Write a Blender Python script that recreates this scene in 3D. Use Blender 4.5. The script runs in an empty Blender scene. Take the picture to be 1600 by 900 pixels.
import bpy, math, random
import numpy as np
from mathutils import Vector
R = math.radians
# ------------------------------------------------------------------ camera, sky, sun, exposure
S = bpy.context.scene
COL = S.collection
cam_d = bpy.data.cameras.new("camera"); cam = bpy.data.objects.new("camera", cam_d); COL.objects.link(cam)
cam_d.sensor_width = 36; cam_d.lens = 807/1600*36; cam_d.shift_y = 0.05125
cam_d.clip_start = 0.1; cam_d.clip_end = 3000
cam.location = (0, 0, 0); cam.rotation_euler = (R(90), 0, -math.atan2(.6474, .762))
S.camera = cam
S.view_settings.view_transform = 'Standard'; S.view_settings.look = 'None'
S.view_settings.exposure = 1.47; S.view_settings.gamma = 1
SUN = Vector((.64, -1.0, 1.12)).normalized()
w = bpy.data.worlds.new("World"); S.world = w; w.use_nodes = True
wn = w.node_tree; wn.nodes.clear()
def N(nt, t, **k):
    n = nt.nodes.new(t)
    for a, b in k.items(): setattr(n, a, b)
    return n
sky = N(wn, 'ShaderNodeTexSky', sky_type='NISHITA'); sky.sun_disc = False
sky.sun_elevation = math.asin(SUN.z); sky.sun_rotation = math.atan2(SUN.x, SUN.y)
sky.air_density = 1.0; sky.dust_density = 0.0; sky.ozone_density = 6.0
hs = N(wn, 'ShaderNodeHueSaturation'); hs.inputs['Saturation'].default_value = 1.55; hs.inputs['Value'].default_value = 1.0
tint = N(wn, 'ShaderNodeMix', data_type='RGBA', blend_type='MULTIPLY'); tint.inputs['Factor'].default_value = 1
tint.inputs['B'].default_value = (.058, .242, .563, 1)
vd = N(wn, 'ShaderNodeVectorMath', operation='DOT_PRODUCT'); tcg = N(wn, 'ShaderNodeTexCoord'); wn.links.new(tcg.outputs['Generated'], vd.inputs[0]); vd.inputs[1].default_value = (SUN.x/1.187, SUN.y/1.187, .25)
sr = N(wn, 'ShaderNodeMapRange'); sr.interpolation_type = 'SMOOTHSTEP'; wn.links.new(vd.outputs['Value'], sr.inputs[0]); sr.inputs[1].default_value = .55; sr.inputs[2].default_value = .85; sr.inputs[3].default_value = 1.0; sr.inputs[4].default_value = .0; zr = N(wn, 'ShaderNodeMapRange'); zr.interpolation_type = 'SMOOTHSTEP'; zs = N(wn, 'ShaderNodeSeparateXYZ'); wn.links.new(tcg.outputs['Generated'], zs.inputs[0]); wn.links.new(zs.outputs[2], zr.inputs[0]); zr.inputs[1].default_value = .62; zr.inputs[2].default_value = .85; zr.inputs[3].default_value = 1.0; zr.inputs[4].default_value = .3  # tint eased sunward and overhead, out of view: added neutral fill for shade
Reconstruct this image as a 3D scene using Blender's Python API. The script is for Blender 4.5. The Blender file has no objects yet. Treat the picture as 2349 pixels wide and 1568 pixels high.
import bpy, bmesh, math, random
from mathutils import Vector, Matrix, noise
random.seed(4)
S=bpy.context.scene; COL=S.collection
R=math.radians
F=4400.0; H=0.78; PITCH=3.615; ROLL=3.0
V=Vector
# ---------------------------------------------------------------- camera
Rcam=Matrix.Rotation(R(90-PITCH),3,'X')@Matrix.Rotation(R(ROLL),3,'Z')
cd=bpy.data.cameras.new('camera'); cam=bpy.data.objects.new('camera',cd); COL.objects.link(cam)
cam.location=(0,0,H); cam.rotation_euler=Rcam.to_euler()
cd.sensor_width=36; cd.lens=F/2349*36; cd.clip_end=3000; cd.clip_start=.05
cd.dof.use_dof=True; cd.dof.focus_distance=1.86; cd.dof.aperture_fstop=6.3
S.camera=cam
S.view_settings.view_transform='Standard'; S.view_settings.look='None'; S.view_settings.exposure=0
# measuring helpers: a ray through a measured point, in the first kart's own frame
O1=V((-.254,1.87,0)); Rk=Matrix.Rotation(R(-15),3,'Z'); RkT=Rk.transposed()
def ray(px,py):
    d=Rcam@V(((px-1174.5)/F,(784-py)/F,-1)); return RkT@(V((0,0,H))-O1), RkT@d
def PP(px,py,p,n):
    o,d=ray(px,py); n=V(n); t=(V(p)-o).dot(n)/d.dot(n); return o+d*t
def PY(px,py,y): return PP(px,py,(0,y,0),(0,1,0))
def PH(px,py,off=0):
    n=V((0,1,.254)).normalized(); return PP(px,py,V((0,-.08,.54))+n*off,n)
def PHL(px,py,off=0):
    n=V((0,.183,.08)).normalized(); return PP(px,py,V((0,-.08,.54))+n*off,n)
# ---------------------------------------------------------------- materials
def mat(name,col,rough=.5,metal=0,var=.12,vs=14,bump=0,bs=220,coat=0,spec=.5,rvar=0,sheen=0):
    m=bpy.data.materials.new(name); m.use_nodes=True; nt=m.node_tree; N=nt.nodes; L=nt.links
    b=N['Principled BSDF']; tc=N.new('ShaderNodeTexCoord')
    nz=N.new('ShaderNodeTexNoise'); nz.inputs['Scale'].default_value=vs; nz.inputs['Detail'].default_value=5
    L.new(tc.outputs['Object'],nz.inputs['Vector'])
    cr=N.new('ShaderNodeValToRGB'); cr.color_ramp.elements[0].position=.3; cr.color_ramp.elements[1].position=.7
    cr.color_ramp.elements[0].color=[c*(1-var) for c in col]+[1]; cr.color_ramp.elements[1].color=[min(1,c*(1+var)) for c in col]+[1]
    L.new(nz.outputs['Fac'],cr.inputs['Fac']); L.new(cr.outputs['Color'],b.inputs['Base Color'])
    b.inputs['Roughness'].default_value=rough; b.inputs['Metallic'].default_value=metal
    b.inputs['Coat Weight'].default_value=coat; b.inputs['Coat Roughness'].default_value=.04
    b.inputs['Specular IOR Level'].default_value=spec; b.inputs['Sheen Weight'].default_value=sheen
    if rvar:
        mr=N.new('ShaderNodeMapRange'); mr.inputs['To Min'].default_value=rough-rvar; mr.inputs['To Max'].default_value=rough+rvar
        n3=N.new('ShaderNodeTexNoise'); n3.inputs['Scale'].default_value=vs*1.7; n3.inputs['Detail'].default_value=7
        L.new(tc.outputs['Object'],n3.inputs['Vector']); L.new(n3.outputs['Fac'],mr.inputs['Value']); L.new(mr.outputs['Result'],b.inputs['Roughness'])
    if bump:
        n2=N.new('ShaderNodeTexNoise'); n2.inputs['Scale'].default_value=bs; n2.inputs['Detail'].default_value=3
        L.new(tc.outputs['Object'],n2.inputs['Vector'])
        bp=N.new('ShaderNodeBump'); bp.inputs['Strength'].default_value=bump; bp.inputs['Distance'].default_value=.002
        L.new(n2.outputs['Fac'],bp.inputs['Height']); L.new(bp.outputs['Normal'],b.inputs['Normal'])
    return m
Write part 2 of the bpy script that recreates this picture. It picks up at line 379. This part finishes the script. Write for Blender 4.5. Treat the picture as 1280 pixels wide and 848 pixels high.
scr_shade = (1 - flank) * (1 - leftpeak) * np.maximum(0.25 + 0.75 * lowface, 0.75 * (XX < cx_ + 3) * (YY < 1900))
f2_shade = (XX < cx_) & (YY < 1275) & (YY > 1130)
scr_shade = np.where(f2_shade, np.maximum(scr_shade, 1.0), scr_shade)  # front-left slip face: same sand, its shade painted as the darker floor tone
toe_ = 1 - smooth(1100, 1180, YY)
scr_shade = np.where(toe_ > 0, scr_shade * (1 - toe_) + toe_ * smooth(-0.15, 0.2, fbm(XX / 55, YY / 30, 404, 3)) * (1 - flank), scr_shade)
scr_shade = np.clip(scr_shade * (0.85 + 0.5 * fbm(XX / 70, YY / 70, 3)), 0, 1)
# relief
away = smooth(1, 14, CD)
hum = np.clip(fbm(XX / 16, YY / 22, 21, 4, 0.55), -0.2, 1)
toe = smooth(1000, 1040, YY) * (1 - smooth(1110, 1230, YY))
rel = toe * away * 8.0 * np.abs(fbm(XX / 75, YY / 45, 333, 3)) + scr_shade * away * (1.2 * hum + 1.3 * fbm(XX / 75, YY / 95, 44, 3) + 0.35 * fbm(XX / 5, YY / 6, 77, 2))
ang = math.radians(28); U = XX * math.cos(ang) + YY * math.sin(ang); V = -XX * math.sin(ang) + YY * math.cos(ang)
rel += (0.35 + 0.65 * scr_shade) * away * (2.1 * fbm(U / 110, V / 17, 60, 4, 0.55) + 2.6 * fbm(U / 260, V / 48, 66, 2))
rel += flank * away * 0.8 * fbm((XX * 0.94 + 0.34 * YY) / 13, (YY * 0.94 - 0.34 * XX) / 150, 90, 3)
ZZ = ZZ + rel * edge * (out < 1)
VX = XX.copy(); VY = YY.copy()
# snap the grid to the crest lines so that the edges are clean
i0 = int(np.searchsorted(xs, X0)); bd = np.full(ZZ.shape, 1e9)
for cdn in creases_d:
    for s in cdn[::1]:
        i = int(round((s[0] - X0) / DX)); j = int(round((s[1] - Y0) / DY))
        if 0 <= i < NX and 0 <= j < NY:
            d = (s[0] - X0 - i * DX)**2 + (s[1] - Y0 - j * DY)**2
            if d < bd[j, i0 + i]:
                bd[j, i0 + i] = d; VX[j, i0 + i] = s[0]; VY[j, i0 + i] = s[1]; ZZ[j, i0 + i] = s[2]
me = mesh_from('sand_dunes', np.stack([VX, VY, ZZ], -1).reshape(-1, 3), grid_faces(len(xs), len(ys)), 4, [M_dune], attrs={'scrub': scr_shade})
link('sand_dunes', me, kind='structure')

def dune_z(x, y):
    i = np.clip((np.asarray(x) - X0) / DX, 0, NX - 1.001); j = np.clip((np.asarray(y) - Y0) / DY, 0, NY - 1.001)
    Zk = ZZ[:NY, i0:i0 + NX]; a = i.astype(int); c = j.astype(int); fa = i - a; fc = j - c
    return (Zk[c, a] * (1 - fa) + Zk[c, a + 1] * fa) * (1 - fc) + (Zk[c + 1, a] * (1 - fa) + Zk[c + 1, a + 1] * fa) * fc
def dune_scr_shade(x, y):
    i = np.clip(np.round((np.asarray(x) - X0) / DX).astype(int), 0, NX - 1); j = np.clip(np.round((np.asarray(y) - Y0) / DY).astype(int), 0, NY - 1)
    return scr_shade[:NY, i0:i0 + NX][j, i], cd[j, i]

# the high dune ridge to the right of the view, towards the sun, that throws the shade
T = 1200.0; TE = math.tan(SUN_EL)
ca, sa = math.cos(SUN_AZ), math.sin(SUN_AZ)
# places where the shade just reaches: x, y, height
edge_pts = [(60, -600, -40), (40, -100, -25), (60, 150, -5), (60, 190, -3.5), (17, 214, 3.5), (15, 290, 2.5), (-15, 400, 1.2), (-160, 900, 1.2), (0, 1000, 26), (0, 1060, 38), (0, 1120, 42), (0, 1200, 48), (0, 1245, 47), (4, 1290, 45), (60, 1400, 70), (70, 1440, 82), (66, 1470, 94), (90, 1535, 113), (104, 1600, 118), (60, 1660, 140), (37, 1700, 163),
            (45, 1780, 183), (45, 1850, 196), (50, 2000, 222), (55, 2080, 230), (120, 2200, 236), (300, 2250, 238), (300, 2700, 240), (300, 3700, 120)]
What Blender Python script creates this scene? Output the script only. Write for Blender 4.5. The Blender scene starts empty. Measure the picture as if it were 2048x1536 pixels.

☆ ☆ ☆

-- The task --
Copy the lines from the entries above in which the word "objects" appears.

-- Solution for this exercise --
cam_d = bpy.data.cameras.new("camera"); cam = bpy.data.objects.new("camera", cam_d); COL.objects.link(cam)
Reconstruct this image as a 3D scene using Blender's Python API. The script is for Blender 4.5. The Blender file has no objects yet. Treat the picture as 2349 pixels wide and 1568 pixels high.
cd=bpy.data.cameras.new('camera'); cam=bpy.data.objects.new('camera',cd); COL.objects.link(cam)